30.8.2007 | por Valmir Santos
São Paulo, quinta-feira, 30 de agosto de 2007
TEATRO
Após sofrer tentativa de atentado em Madri, bufão Leo Bassi apresenta no Brasil o solo “La Revelación”, que critica religiões monoteístas
VALMIR SANTOS
Da Reportagem Local
O ítalo-espanhol Leo Bassi, 55, é um palhaço político que leva o ativismo às últimas conseqüências. No ano passado, em Madri, Bassi sofreu tentativa de atentado a bomba supostamente por criticar religiões monoteístas em “La Revelación”. O bufão apresenta o mesmo espetáculo, a partir de hoje, em São Paulo, e na próxima semana no Cena Contemporânea -Festival Internacional de Teatro de Brasília.
Bassi diz à Folha que, minutos antes de chegar ao teatro Alfil, na noite do atentado, um funcionário notou um artefato explosivo colocado a cerca de três metros do seu camarim.
Chamada, a polícia desativou a bomba e passou a escoltar o artista na temporada.
“Minha primeira reação foi alucinar: como era possível que um espetáculo cômico mobilizasse pessoas fundamentalistas e intransigentes, a ponto de tentarem me matar?”, diz Bassi. Nem na Itália, onde fica o Estado do Vaticano, houve reações extremadas.
O papa Bento 16 é uma das personalidades citadas pelo palhaço em seu texto que defende uma Europa laica como caminho para uma sociedade de tolerância. “O bufão não respeita nada e ninguém, seja o presidente, o imperador, a si mesmo e inclusive Deus.”

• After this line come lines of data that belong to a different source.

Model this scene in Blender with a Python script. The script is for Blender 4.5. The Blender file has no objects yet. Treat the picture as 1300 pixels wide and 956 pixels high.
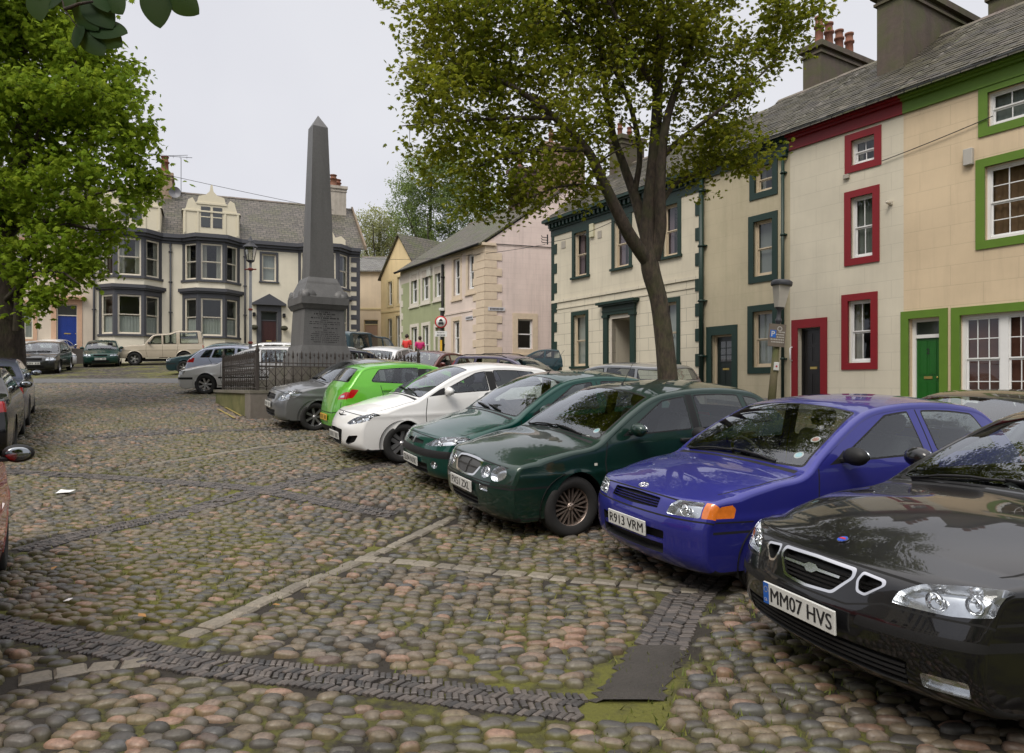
import bpy, bmesh, math, random
import numpy as np
from mathutils import Vector, Matrix
from mathutils.geometry import delaunay_2d_cdt

random.seed(7)
RNG = np.random.default_rng(11)
SC = bpy.context.scene
COL = SC.collection
F = 900.0; CU = 650.0; HV = 490.0; EYE = 1.5      # focal length in photo pixels, principal column, horizon row, eye height

def gza(x, y):
    """ground height: level by the camera, then climbing gently away, with a dip to the right"""
    x = np.asarray(x, float); y = np.asarray(y, float)
    b = np.where(y <= 5, 0, np.where(y < 8, .08 * (y - 5) ** 2 / 6, np.where(y < 62, .08 * (y - 6.5), .08 * 55.5)))
    t = np.clip((x + 7) / 7, 0, 1); k = np.clip((y - 11) / 7, 0, 1)
    return b - .30 * t * t * (3 - 2 * t) * k * k * (3 - 2 * k)
def gz(x, y): return float(gza(x, y))
def at(u, v, Y):
    return Vector(((u - CU) / F * Y, Y, EYE + (HV - v) / F * Y))
def ground_at(u, v):
    """the ground point seen at a photo pixel"""
    lo, hi = 1.0, 60.0
    for _ in range(50):
        m = (lo + hi) / 2
        if HV + F * (EYE - gz((u - CU) / F * m, m)) / m > v: lo = m
        else: hi = m
    return ((u - CU) / F * lo, lo)

# ---------------------------------------------------------------- materials
MATS = {}
def _nt(name):
    m = bpy.data.materials.new(name); m.use_nodes = True
    nt = m.node_tree
    b = nt.nodes['Principled BSDF']
    return m, nt, b
def N(nt, t, **kw):
    n = nt.nodes.new(t)
    for k, v in kw.items(): setattr(n, k, v)
    return n
def mixc(nt, fac, a, b, mode='MIX'):
    n = nt.nodes.new('ShaderNodeMix'); n.data_type = 'RGBA'; n.blend_type = mode
    for sock, val in ((n.inputs['Factor'], fac), (n.inputs['A'], a), (n.inputs['B'], b)):
        if isinstance(val, bpy.types.NodeSocket): nt.links.new(val, sock)
        elif isinstance(val, (int, float)): sock.default_value = val
        else: sock.default_value = (*val[:3], 1)
    return n.outputs['Result']
def ramp(nt, fac, pts):
    n = nt.nodes.new('ShaderNodeValToRGB'); e = n.color_ramp.elements
    while len(e) < len(pts): e.new(.5)
    for el, (p, c) in zip(e, pts):
        el.position = p; el.color = (c, c, c, 1) if isinstance(c, (int, float)) else (*c[:3], 1)
    nt.links.new(fac, n.inputs['Fac']); return n.outputs['Color']
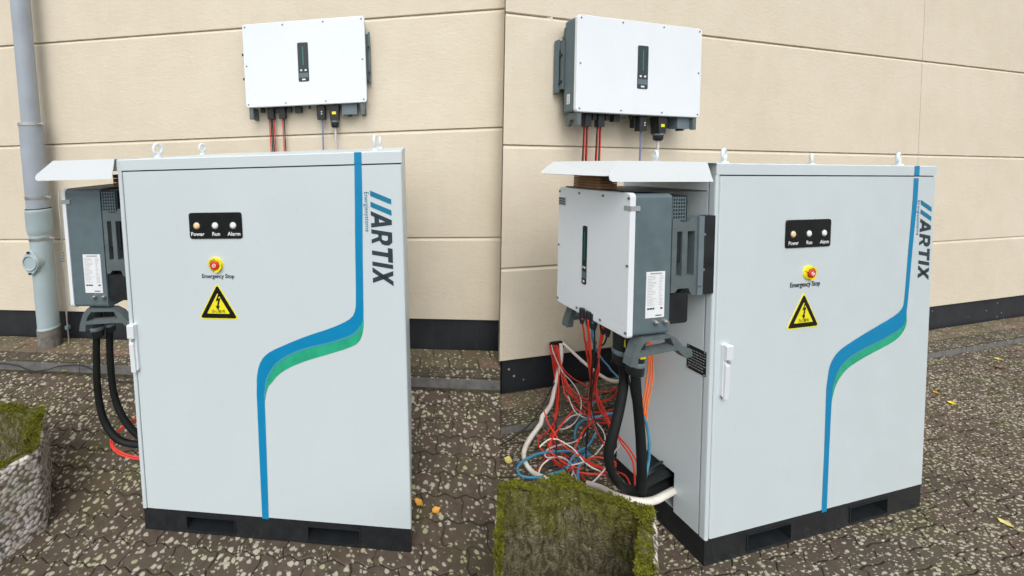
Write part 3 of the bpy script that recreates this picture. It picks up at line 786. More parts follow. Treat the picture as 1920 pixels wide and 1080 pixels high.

Ateu, ele leva fé no iluminismo de três séculos atrás. “A crítica ao monoteísmo é uma maneira de homenagear aquele movimento em favor do pensamento racional, contra a idéia de um deus onipotente”, diz o palhaço-filósofo, que cita Voltaire, Kant e Auguste Comte -de quem, lembra Bassi, a bandeira brasileira toma a referência “ordem e progresso”. Em sua obra, o positivista francês (1798-1857) aborda “o amor por princípio; a ordem por base; e o progresso por fim”.
Palhaçadas no Brasil
Aberto a improvisações, Bassi adapta “La Revelación” a cada país que visita -o espetáculo é do final de 2005. “No Brasil pesquiso sobre a forte presença dos evangélicos, principalmente entre a população mais empobrecida, diferentemente do espaço do catolicismo entre os europeus. Estou curioso para ver a reação do espectador.” Bassi tem afinidades por aqui com grupos como Teatro de Anônimo (RJ) e Parlapatões (SP) -este criou o espetáculo “O Pior de São Paulo”, um city-tour por “símbolos” da cidade, inspirado em “Bassibus”, projeto de Bassi que ironiza o turismo nas cidades espanholas.
O bufão, que aos sete anos já se arriscava em números de malabarismo, tem ascendência da sexta geração de uma família italiana de circenses e anarquistas; ainda que tenha nascido em Nova York “por acaso”. Invariavelmente usando paletó e gravata, figurino que destoa da convenção do picadeiro, sem nariz vermelho, Bassi afirma que recorre à ação física, “como convém ao universo circense”, e à projeção de imagens para contar suas histórias.
Em São Paulo, onde se apresenta a convite do projeto Cena Estrangeira, Bassi resistiu à tradução do texto espanhol. Ele visita o país há cerca de sete anos e crê na capacidade de se comunicar por meio do seu “portunhol”. “Para alcançar a reflexão, a narrativa vai além da palavra”, afirma o palhaço.